- **Your objective**
Gather every line below where "picture" appears.
>> begin
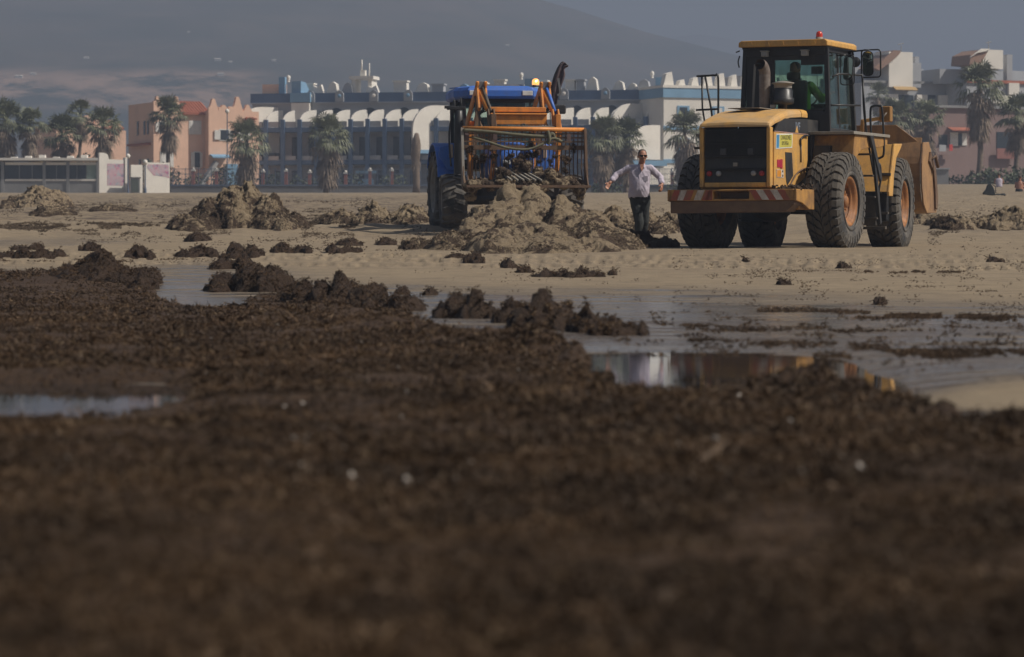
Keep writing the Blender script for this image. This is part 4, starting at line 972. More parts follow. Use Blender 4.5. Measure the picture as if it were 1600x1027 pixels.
# ------------------------------------------------------------------ wheels
def rock_tyre(R, W, rr, n=32):
    """earthmover tyre: carcass plus deep offset tread blocks (axis along x, centred)"""
    b = MB(); h = W / 2; Ro = R - .05
    prof_ = [(rr, -h * .62), (rr + .03, -h * .80), (rr + (Ro - rr) * .45, -h * 1.0), (rr + (Ro - rr) * .78, -h * .97), (Ro - .02, -h * .86), (Ro, -h * .6),
             (Ro + .012, 0), (Ro, h * .6), (Ro - .02, h * .86), (rr + (Ro - rr) * .78, h * .97), (rr + (Ro - rr) * .45, h * 1.0), (rr + .03, h * .80), (rr, h * .62)]
    b.lathe(prof_, 56, 'x')
    def P(r, x, a): return (x, r * math.cos(a), r * math.sin(a))
    st = 2 * math.pi / n
    def block(cols, a0, aw, rin, rout):
        # cols: list of (x, angle shift, top radius drop)
        vs = []; m = len(cols)
        for x, sh, dr in cols:
            vs += [P(rin, x, a0 + sh), P(rin, x, a0 + sh + aw), P(rout - dr, x * .985, a0 + sh + aw * .93), P(rout - dr, x * .985, a0 + sh + aw * .07)]
        fs = [(0, 1, 2, 3), tuple(4 * (m - 1) + k for k in (3, 2, 1, 0))]
        for i in range(m - 1):
            for k in range(4): fs.append((4 * i + k, 4 * i + 4 + k, 4 * i + 4 + (k + 1) % 4, 4 * i + (k + 1) % 4))
        b.add(vs, fs)
    for k in range(n):
        a = k * st
        for sg, off in ((1, 0), (-1, .5 * st)):
            a0 = a + off
            # shoulder block wraps over the edge and down the sidewall
            block([(sg * h * .50, st * .30, 0), (sg * h * .66, 0, .0), (sg * h * .92, .05 * st, .03)], a0, st * .80, Ro - .04, R)
            block([(sg * h * .90, .05 * st, .03), (sg * h * 1.02, .10 * st, .115)], a0, st * .70, Ro - .17, R)
            # inner lug of the S
            block([(sg * h * .015, st * 1.35, 0), (sg * h * .15, st * .75, 0), (sg * h * .30, st * .65, 0), (sg * h * .45, st * .25, 0)], a0, st * .80, Ro - .03, R + .004)
    # sidewall ribs
    for sg in (-1, 1):
        b.lathe([(rr + .05, sg * (h * .93)), (rr + .07, sg * (h * .97)), (rr + .10, sg * (h * .97)), (rr + .11, sg * h * .93)], 48, 'x')
    return b
def rim_mesh(rr, W, sg, deep=.24):
    """wheel rim dish open to the outside (sg = +1: outside towards +x)"""
    b = MB(); h = W / 2
    x = lambda v: sg * v
    b.lathe([(rr + .035, x(h * .70)), (rr + .05, x(h * .78)), (rr + .02, x(h * .84)), (rr - .01, x(h * .78)), (rr - .035, x(h * .70)), (rr - .04, x(h * .60)), (rr - .065, x(h * .58)), (rr - .085, x(h * .55)),
             (rr - .09, x(h * .78 - deep)), (rr * .62, x(h * .60 - deep)), (rr * .55, x(h * .60 - deep)), (rr * .5, x(h * .75 - deep)), (rr * .22, x(h * .80 - deep)), (0.001, x(h * .80 - deep))], 40, 'x')
    b.lathe([(rr + .035, -x(h * .70)), (rr - .02, -x(h * .60)), (rr - .05, 0), (rr - .09, x(h * .5))], 30, 'x')
    return b
_tyre_me = rock_tyre(.81, .60, .385).mesh('tyre', M_RUBBER)
_tyre_me.materials.append(M_RUBBERW); _tyre_me.materials.append(M_RUBBERD)
def sidewall_mats(me, rlo, rhi):
    for p in me.polygons:
        c = p.center; r = math.hypot(c.y, c.z)
        if r < rhi: p.material_index = 1
        elif r < .757 and abs(c.x) < .27: p.material_index = 2
sidewall_mats(_tyre_me, .385, .70)
def loader_wheel(parent, M, sg):
    w = link_mesh('wheel', _tyre_me, parent); w.matrix_local = M
    r = rim_mesh(.385, .60, sg).build('rim', M_RIM, w)
    hb = MB(); hb.lathe([(.001, sg * .205), (.085, sg * .20), (.1, sg * .17), (.1, sg * .06)], 20, 'x')
    for k in range(12):
        a = k * math.pi / 6; hb.cbox((sg * .125, .165 * math.cos(a), .165 * math.sin(a)), (.05, .035, .035), (a, 0, 0))
    hb.build('hub', M_RIM, w)
    return w

# ================================================================== WHEEL LOADER
YAW = rad(-24.0)                       # machine points away from the camera, to the right
LO = Vector((4.33, 53.4, -.035))
ldr = thing('wheel_loader', 'big yellow wheel loader with four huge tyres and raised bucket turned away', 'wheel loader', LO, YAW)
lin = ldr.matrix_basis if False else Matrix.Translation(LO) @ Matrix.Rotation(YAW, 4, 'Z')
JT = Matrix.Translation((0, 1.675, 0)) @ Matrix.Rotation(rad(5.5), 4, 'Z')      # articulated front frame
def axis_w(M, x, y): return M @ Matrix.Translation((x, y, .81))
for sg in (-1, 1):
    loader_wheel(ldr, axis_w(Matrix.Identity(4), sg * 1.12, 0) @ Matrix.Rotation(rad(7 * sg + 3), 4, 'X'), sg)
    loader_wheel(ldr, axis_w(JT, sg * 1.15, 1.675) @ Matrix.Rotation(rad(31 + 5 * sg), 4, 'X'), sg)
# axles and belly
b = MB(); b.tube([(-.9, 0, .81), (.9, 0, .81)], .17, 14); b.lathe([(.001, -.32), (.2, -.3), (.31, -.1), (.31, .1), (.2, .3), (.001, .32)], 18, 'x', (0, 0, .78))
b.M = JT; b.tube([(-.9, 1.675, .81), (.9, 1.675, .81)], .17, 14); b.lathe([(.001, -.32), (.2, -.3), (.31, -.1), (.31, .1), (.2, .3), (.001, .32)], 18, 'x', (0, 1.675, .78))
b.build('axle', M_DARKMETAL, ldr)
b = MB(); b.box(-.42, .42, -1.3, 1.5, .78, 1.25); b.box(-.3, .3, 1.2, 2.1, .62, 1.1); b.box(-.5, .5, -1.5, -.6, .62, .82)
b.M = JT; b.box(-.38, .38, .1, 2.4, .75, 1.5)
b.tube([(-.2, .2, 1.2), (-.25, .9, 1.4), (-.2, 1.4, 1.2)], .03)
b.build('chassis', M_DARKMETAL, ldr, .02)
b = MB()
for x in (-.22, .22): b.tube([(x, .7, .95), (x, 2.2, .95)], .055, 10)
for k in range(5): b.tube(spline([(-.25 + .12 * k, .9, 1.5), (-.3 + .14 * k, 1.5, 1.25 - .04 * k), (-.22 + .11 * k, 2.0, 1.35)], 5), .022, 6)
b.build('steering_cylinder', M_DARKMETAL, ldr)

# counterweight bumper, hollow slot for the plate, swept ends
b = MB()
def cw(x0, x1, z0, z1, y0=-1.95, y1=-1.62): b.box(x0, x1, y0, y1, z0, z1)
cw(-1.06, -.31, .80, .985); cw(.30, 1.06, .80, .985)
cw(-.31, .30, .955, .985); cw(-.31, .30, .80, .83); b.box(-.31, .30, -1.72, -1.62, .83, .955)
b.box(-1.03, 1.03, -1.60, -.95, .66, .97)
b.build('counterweight', M_YEL_DIRTY_SHADED, ldr, .012)
b = MB()
b.prism([(-1.06, .798), (1.06, .798), (1.06, .74), (.92, .62), (-1.06, .60)], -1.93, -1.5, 'y')
b.build('counterweight_skirt', M_RUST, ldr, .01)
b = MB()
for sg in (-1, 1):
    b.prism([(-1.95, .985), (-1.05, .985), (-1.05, .66), (-1.30, .665), (-1.62, .76), (-1.95, .80)], sg * 1.063, sg * 1.105, 'x')
b.build('counterweight_end', M_YEL_DIRTY_SHADED, ldr, .01)
for k, (xa, mt) in enumerate([(-.90, M_WHITEP), (-.78, M_RED), (-.66, M_YEL_DIRTY_SHADED), (-.595, M_WHITEP), (-.455, M_RED)]):
    if mt is M_YEL_DIRTY_SHADED: continue
    b = MB(); b.prism([(xa - .05, .812), (xa + .07, .812), (xa + .14, .975), (xa + .02, .975)], -1.956, -1.9515, 'y'); b.build('warning_stripe', mt, ldr)
for xa, mt in ((-1.00, M_RED), (.36, M_RED), (.48, M_WHITEP), (.60, M_RED), (.72, M_WHITEP), (.84, M_RED)):
    b = MB(); b.prism([(xa + .05, .812), (xa + .17, .812), (xa + .06, .975), (xa - .06, .975)] if xa > 0 else [(xa - .05, .812), (xa + .07, .812), (xa + .14, .975), (xa + .02, .975)], -1.956, -1.9515, 'y'); b.build('warning_stripe', mt, ldr)
b = MB(); b.prism([(-.46, .812), (-.325, .812), (-.325, .975), (-.38, .975)], -1.956, -1.9515, 'y'); b.build('warning_stripe', M_RED, ldr)
b = MB(); b.box(-.26, .26, -1.735, -1.722, .84, .945); b.build('plate_recess', M_RUST, ldr)

# engine enclosure: yellow corner frame, grille of slatted doors, curved bonnet
b = MB()
for sg in (-1, 1): b.box(sg * .575 - .035, sg * .575 + .035, -1.79, -1.66, 1.02, 1.99)
b.box(-.53, .53, -1.78, -1.68, 1.02, 1.10)
b.box(-.64, .64, -1.66, -1.2, 1.0, 1.06)
b.build('grille_frame', M_YEL, ldr, .015)
for k in range(4):
    z0 = 1.105 + k * .215
    b = MB(); b.prism([(-1.755, z0), (-1.73, z0 + .207), (-1.68, z0 + .207), (-1.68, z0)], -.528, .528, 'x')
    b.box(-.525, .525, -1.785, -1.75, z0 + .19, z0 + .205)
    g = b.build('grille_panel', M_BLACKM, ldr, .004)
    if k == 1 or k == 2 or k == 3:
        s_ = MB()
        for j in range(9):
            if k == 1: break
            s_.box(-.52, .52, -1.772, -1.752, z0 + .02 + j * .019, z0 + .027 + j * .019)
        if k > 1: s_.build('louvre', M_BLACKM, g)
for x, m_ in ((-.45, M_LENS_R), (-.29, M_LENS_G), (.31, M_LENS_G), (.45, M_LENS_R)):
    b = MB(); b.lathe([(.001, -1.785), (.038, -1.782), (.045, -1.765), (.045, -1.72)], 18, 'y', (x, 0, 1.245)); b.build('tail_lamp', m_, ldr)
for x in (-.2, .27):
    b = MB(); b.box(x - .05, x + .05, -1.792, -1.75, 1.54, 1.65); b.build('reversing_lamp', plain('dull_lamp_lens', (.05, .05, .055), .3), ldr, .008)
b = MB(); b.box(-.03, .04, -1.785, -1.74, 1.36, 1.42); b.build('grille_latch', M_STEEL, ldr)
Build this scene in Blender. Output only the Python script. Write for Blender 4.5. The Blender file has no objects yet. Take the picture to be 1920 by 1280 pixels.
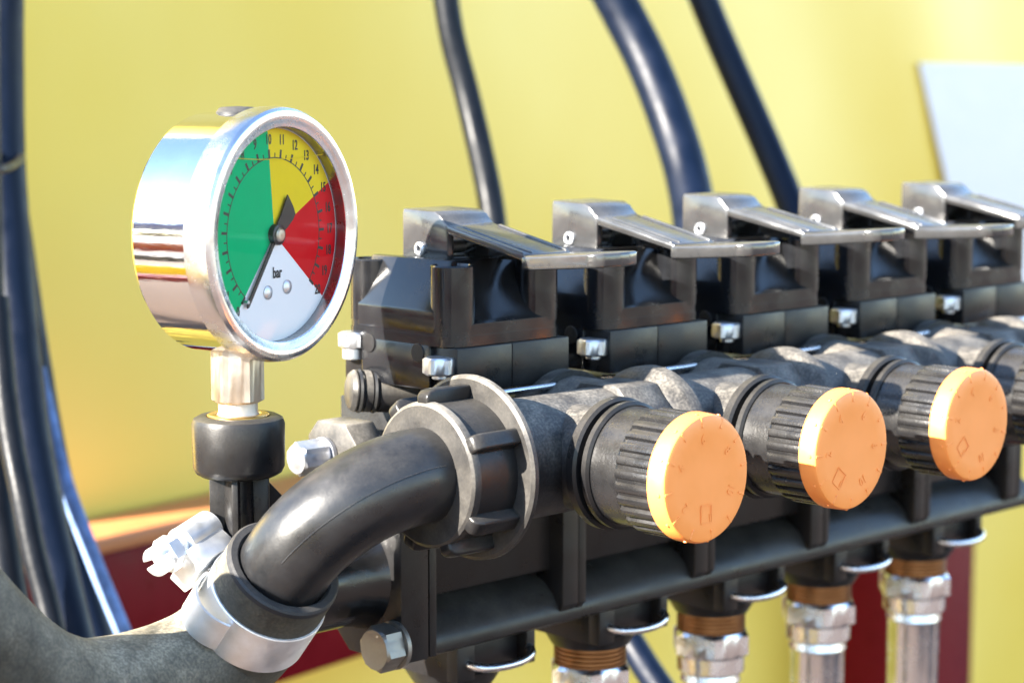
>> end
- **Correct answer**
Keep writing the Blender script for this image. This is part 4, starting at line 972. More parts follow. Use Blender 4.5. Measure the picture as if it were 1600x1027 pixels.
Build this scene in Blender. Output only the Python script. Write for Blender 4.5. The Blender file has no objects yet. Take the picture to be 1920 by 1280 pixels.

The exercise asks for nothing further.